The story of a writer wrestling with the ethical questions inspired by AI could make for thought-provoking production, especially when staged on Michael Yeargan and Jake Barton’s set, which evokes thoughts of Apple products, and digital effects by AGBO, and Barton’s projections of swirling letters with lighting designer Donald Holder. Sound engineers Justin Ellington and Beth Lake further enhance the technically detached atmosphere.
Sadly, instead of an intellectual exploration, Akhtar has written a tired tale of an entitled man-child and the implausibly loyal women who surround him. There is no emotional core driving his actions; rather, Akhtar has played Trauma Mad Libs, placing random acts of pain at random moments. A confrontation with his son, played by an overhyped Rafi Gavron, reveals a long-held lurid secret that, after being met with shock, is never mentioned again. McNeal’s son’s anger - he blames his father for his mother’s suicide - quickly transforms to shock, parallelling the audience’s reaction but does nothing to further or deepen the narrative.
Dressed in jeans and a corduroy blazer, his hair slightly unkempt, Downey certainly looks the part. McNeal is shifty, rakish, erratic, unpredictable, and yet still appealing - in other words, reminiscent of many other roles Downey has played. While he is inexplicably and at times infuriatingly charming, Downey fails to depict any actual vulnerability or crack in his scruffy veneer.
Comprising the ensemble of women are the heartfelt and underused Ruthie Ann Miles as his doctor; Andrea Martin as his agent and surrogate parent (brash and bossy and hilarious); and Melora Hardin as his former mistress, undeniably elegant but fuming because he has pilfered their history for his many novels. He has encounters with his agent’s assistant Dipti (Saisha Talwar, perky and pleasant), to whom he is both racist and predatory and New York Times Magazine reporter, Natasha Brathwaite (Brittany Bellizeare, excellent). Their scene is by far the most engaging and offers the most insight into McNeal’s determined self-destruction. While being interviewed - though she barely asks any questions - by a young Black woman, the middle-aged white man asks if she is a “diversity hire” and says he looked up to Harvey Weinstein, all the while putting away an entire bottle of bourbon in mere minutes.
The question of loving the art but hating the artist is timeless, but McNeal fails to provoke thoughts of either subject. The play more than questions the authenticity of his work, it shows him utilizing AI to create his most recent novel with sections drawn from the Bible, classic novels, political speeches and his late wife’s unpublished manuscript. While McNeal attempts to justify his actions by claiming that even Shakespeare drew from previous writers - before King Leir, there was King Lear. But Akhtar fails to establish an argument for or against AI, instead relying on the characters to make the argument for him.

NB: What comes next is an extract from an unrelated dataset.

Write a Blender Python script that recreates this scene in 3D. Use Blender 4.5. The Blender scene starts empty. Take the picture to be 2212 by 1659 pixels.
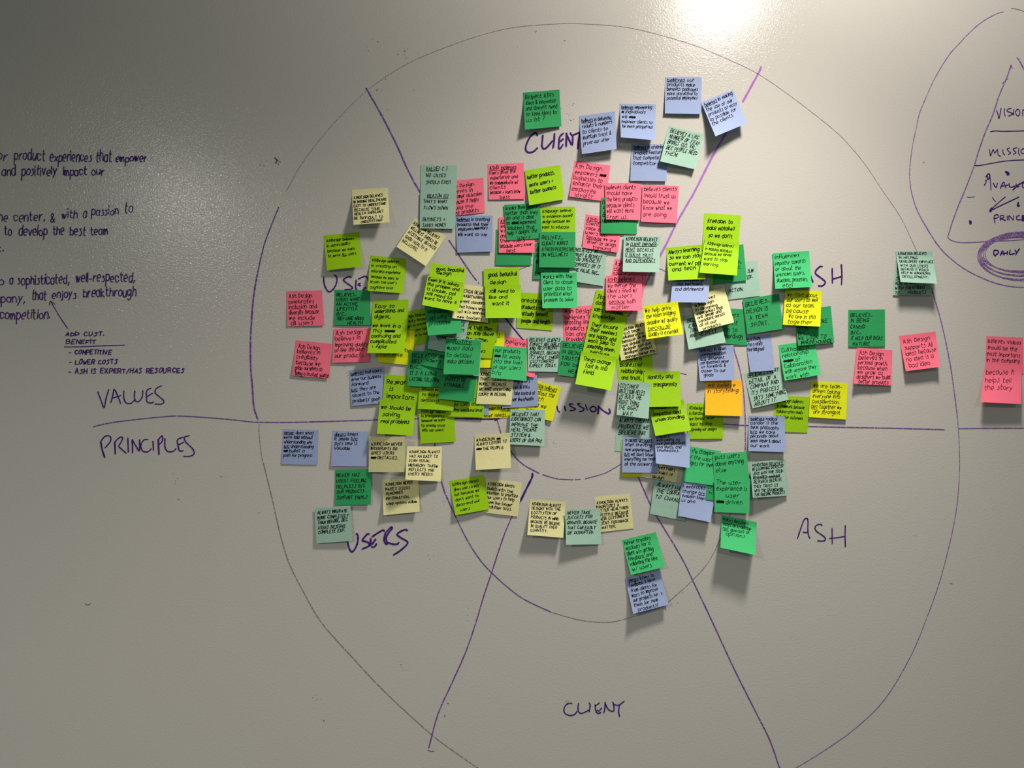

The script’s erratic jumping from scene to scene without a connecting thread leaves the viewer questioning the truth of what they are seeing and longing for a satisfying conclusion. Instead, Akhtar serves a disappointingly anticlimactic ending that is followed by another cute quip rather than a catharsis. The lack of cohesion left this critic wondering if this play was a joke or commentary, on the current state of artistic creation. If it was, Akhtar should have waited for the next software update.